GOAL OF THE EXERCISE ->
Starting with the first line of the listing, quote each line exactly until and including the one with "FPX, CZ, YH", leaving pictures out.

Start

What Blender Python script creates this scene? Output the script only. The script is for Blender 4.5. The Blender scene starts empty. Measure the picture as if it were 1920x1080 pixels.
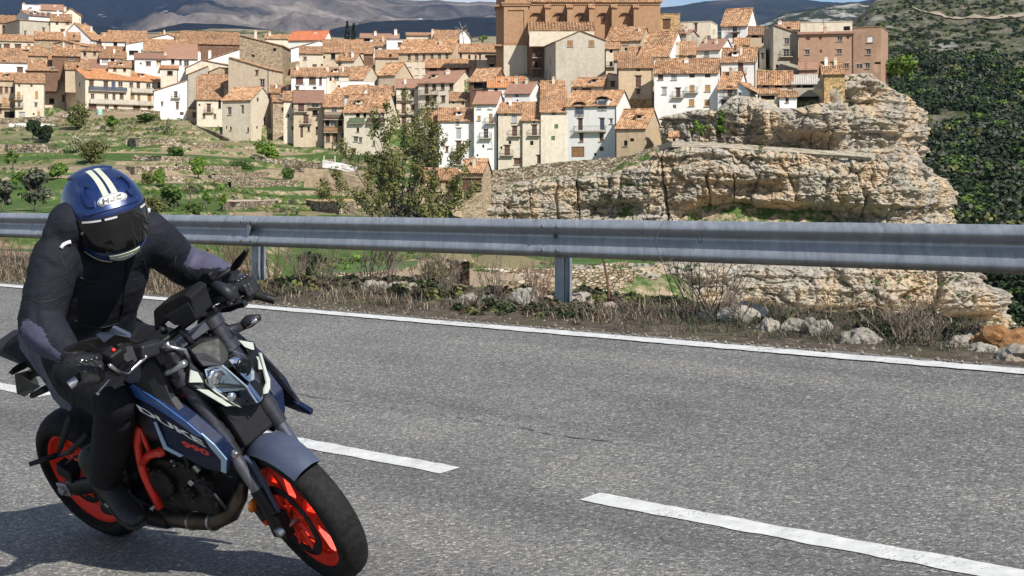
import bpy, bmesh, math, random
import numpy as np
from mathutils import Vector, Matrix

scene = bpy.context.scene
COL = scene.collection
rnd = random.Random(7)
R = math.radians
FPX, CZ, YH = 3000.0, 1.263, 377.0      # focal length in photo pixels, eye height above the centre line, horizon row

# ------------------------------------------------------------------ camera
cam = bpy.data.cameras.new('camera')
cam.sensor_width = 36.0
cam.lens = 36.0 * FPX / 1920.0
cam.shift_y = -(540.0 - YH) / 1920.0
cam.clip_start, cam.clip_end = 0.1, 60000.0
camo = bpy.data.objects.new('camera', cam)
camo.location = (0, 0, CZ)
camo.rotation_euler = (R(90), 0, 0)
COL.objects.link(camo)
scene.camera = camo

# ------------------------------------------------------------------ daylight
SUN_DIR = Vector((0.43, -0.62, 0.66)).normalized()
world = bpy.data.worlds.new('World')
scene.world = world
world.use_nodes = True
wn, wl = world.node_tree.nodes, world.node_tree.links
wn.clear()
wo = wn.new('ShaderNodeOutputWorld'); bg = wn.new('ShaderNodeBackground')
sky = wn.new('ShaderNodeTexSky'); sky.sky_type = 'NISHITA'; sky.sun_disc = False
sky.sun_elevation = math.asin(SUN_DIR.z)
sky.sun_rotation = math.atan2(SUN_DIR.x, SUN_DIR.y)
sky.altitude = 1200; sky.air_density = 1.0; sky.dust_density = 0.6; sky.ozone_density = 1.5
bg.inputs['Strength'].default_value = 0.088
# a few fair weather clouds in the sky
tc = wn.new('ShaderNodeTexCoord'); mp = wn.new('ShaderNodeMapping'); mp.inputs['Scale'].default_value = (1, 1, 4.5)
nz = wn.new('ShaderNodeTexNoise'); nz.inputs['Scale'].default_value = 3.2; nz.inputs['Detail'].default_value = 6
rp = wn.new('ShaderNodeValToRGB'); rp.color_ramp.elements[0].position = .50; rp.color_ramp.elements[1].position = .68
mx = wn.new('ShaderNodeMixRGB'); mx.inputs['Color2'].default_value = (7.5, 7.6, 7.8, 1)
wl.new(tc.outputs['Generated'], mp.inputs['Vector']); wl.new(mp.outputs['Vector'], nz.inputs['Vector'])
wl.new(nz.outputs['Fac'], rp.inputs['Fac']); wl.new(rp.outputs['Color'], mx.inputs['Fac'])
wl.new(sky.outputs['Color'], mx.inputs['Color1']); wl.new(mx.outputs['Color'], bg.inputs['Color'])
wl.new(bg.outputs['Background'], wo.inputs['Surface'])
sun = bpy.data.lights.new('sun', 'SUN'); sun.energy = 5.0; sun.angle = R(0.53); sun.color = (1, .955, .88)
suno = bpy.data.objects.new('sun', sun); suno.rotation_euler = (-SUN_DIR).to_track_quat('-Z', 'Y').to_euler()
suno.location = (30, -20, 40); COL.objects.link(suno)
vs = scene.view_settings
vs.view_transform = 'Standard'; vs.look = 'None'; vs.gamma = 1; vs.use_curve_mapping = False; vs.exposure = 0.34
scene.display_settings.display_device = 'sRGB'
scene.render.engine = 'CYCLES'
cy = scene.cycles
cy.max_bounces = 6; cy.diffuse_bounces = 3; cy.glossy_bounces = 3; cy.transmission_bounces = 4; cy.volume_bounces = 0
cy.transparent_max_bounces = 6; cy.caustics_reflective = False; cy.caustics_refractive = False
cy.sample_clamp_indirect = 6; cy.use_denoising = True

# ------------------------------------------------------------------ helpers
def P(px, py, Y):
    """the place at depth Y (metres ahead) that the photograph shows at pixel px, py"""
    return Vector(((px - 960) / FPX * Y, Y, CZ + (YH - py) / FPX * Y))

def tag(o, label=None, cat=None, group=None, kind=None):
    if label: o['label'] = label
    if cat: o['category'] = cat
    if group: o['group'] = group
    if kind: o['kind'] = kind
    return o

def empty(name, loc=(0, 0, 0), label=None, cat=None, group=None, rot=None, parent=None):
    o = bpy.data.objects.new(name, None); COL.objects.link(o)
    o.empty_display_size = .2
    o.location = loc
    if rot: o.rotation_euler = rot
    if parent: o.parent = parent
    return tag(o, label, cat, group)

def link(name, mesh, parent=None, loc=None, rot=None, scale=None):
    o = bpy.data.objects.new(name, mesh); COL.objects.link(o)
    if parent is not None: o.parent = parent
    if loc is not None: o.location = loc
    if rot is not None: o.rotation_euler = rot
    if scale is not None: o.scale = scale
    return o

def copy_tree(o, parent=None):
    c = o.copy(); COL.objects.link(c); c.parent = parent
    if parent is not None: c.matrix_parent_inverse = o.matrix_parent_inverse
    for ch in list(o.children): copy_tree(ch, c)
    return c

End

PROBLEM SOLUTION ->
What Blender Python script creates this scene? Output the script only. The script is for Blender 4.5. The Blender scene starts empty. Measure the picture as if it were 1920x1080 pixels.
import bpy, bmesh, math, random
import numpy as np
from mathutils import Vector, Matrix

scene = bpy.context.scene
COL = scene.collection
rnd = random.Random(7)
R = math.radians
FPX, CZ, YH = 3000.0, 1.263, 377.0      # focal length in photo pixels, eye height above the centre line, horizon row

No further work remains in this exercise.